Blog

2013

April, 2013 - What We're Watching in the Practice

Here’s a quick synopsis of projects, presentations, and work we’ve done over the recent past. I’m also including some trends we’re seeing from the work. It’s been a hectic several months as we’ve found a permanent place to live in a new city, remodeled a dwelling, and settled into home and office.

These days a great number of economic forecasting assignments come my way and the last two months have been no exception. I was asked for three economic forecasts in agriculture, manufacturing, and construction. It’s encouraging to be able to pass along relatively positive news and projections for a change.

Heaviest implications – the effects of a major cybersecurity breach on national/regional economies. Three years ago I moderated and did the closing keynote presentation to the most influential global meeting of information security professionals. 90% believe a major breach is imminent. The Pentagon has ramped up tactics, “weaponized code” is loose on the Internet, information security is now mixed into global conflicts and efforts to prevent access to nuclear weapons. This is a big deal and surprisingly it goes unconsidered in most business planning.

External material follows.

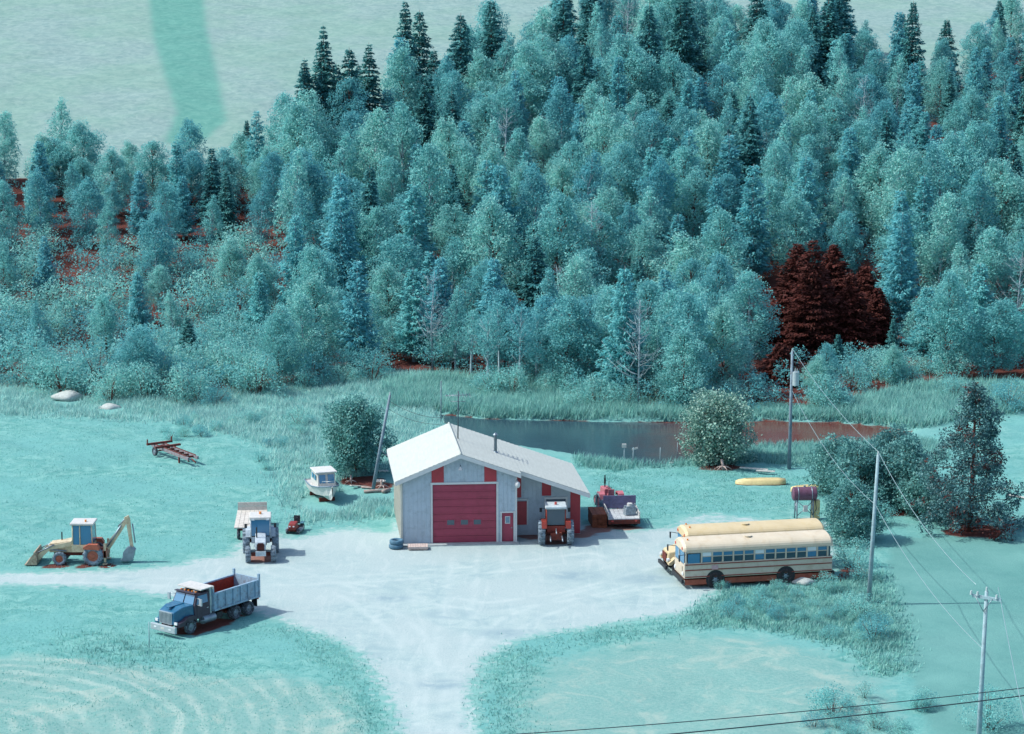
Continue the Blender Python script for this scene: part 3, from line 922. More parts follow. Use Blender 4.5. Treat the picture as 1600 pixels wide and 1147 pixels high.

Most overlooked development – the quiet but impactful use of robotics. The development of devices like Baxter and the continuing utilization of manufacturing robots has quietly cut into employment. Expect deeper cuts in the next ten years. With the price point dropping, capability rising sharply, and programming easier look for these intelligent machines to slide into society under the radar.

Trending upward – succession is taking the biggest uptick in my consulting assignments. Transfer of business, top management replacement, and governance are areas where I see rising demand. With Boomers flooding over the 65 age-line and smaller pools of obvious successors available this is going to occupy more of my time in the coming years.

Longer term and interesting – the extraordinary transition society will make as energy sources swing from fossil fuels to renewables. It’s obvious that the effectiveness and adoption of renewable energy sources is poised for a rapid spurt. Legacy businesses have not thought through the implications for their own fields. The swing will most probably take place in the next 15-20 years.

I believe it’s shrewd to have social media presence although how this field gels in the next five years is still uncertain. I like the utility of
Twitter as a scanning aid and I also post sporadically. It’s also interesting to watch who follows the posts. I make no effort to attract followers but I find myself following many who find my posts useful.

Prediction, Betting, & Forecasting

My scanning turned a media story recently about two presenters on the agriculture circuit who have been disagreeing about the future price of corn, making rival predictions, and backing up those predictions with a bet for $1000. I think this a microcosm of stupidity about the future. Yes, I’m invoking the s-word here.

One of these people will be right. One will be wrong. One will win. One will lose. And that’s exactly how NOT to look at the future. Too often I’ve seen organization leadership “make bets.” They roll the dice on what they believe will happen. When they’re wrong organizations collapse, people lose jobs, and assuredly investors lose money.

Prediction and betting are folly. No individual is prescient. It is the wrong example to set. Frankly, it smacks of the same arrogance that we saw in the last presidential campaign primaries when one candidate offered a $10,000 bet on a point of policy, labeling him as elitist and out of touch with mainstream America. It’s posturing, pointless, and doesn’t help the audiences they were in front of accomplish anything about understanding their future.

Over the last 5 years I’ve encountered one of the presenters, a “futurist.” After all, the only qualification to become a “futurist” in the US is to say you are one. That goes for me too. I’ve not been impressed with that fellow’s work. My respected colleagues in the futures field don’t predict. We forecast. We engage in useful foresight that changes with time and new information to help clients prepare and take action.

I can’t accurately predict commodity prices as to specific time and amounts. Neither can the two fellows who are making the bet. But what I can do is point up the key factors to observe, outline robust strategies to take, recommend a highly probably range in which a commodity might trade. Those pieces of information are much more useful to a listener than arguing over who’s going to win a bet.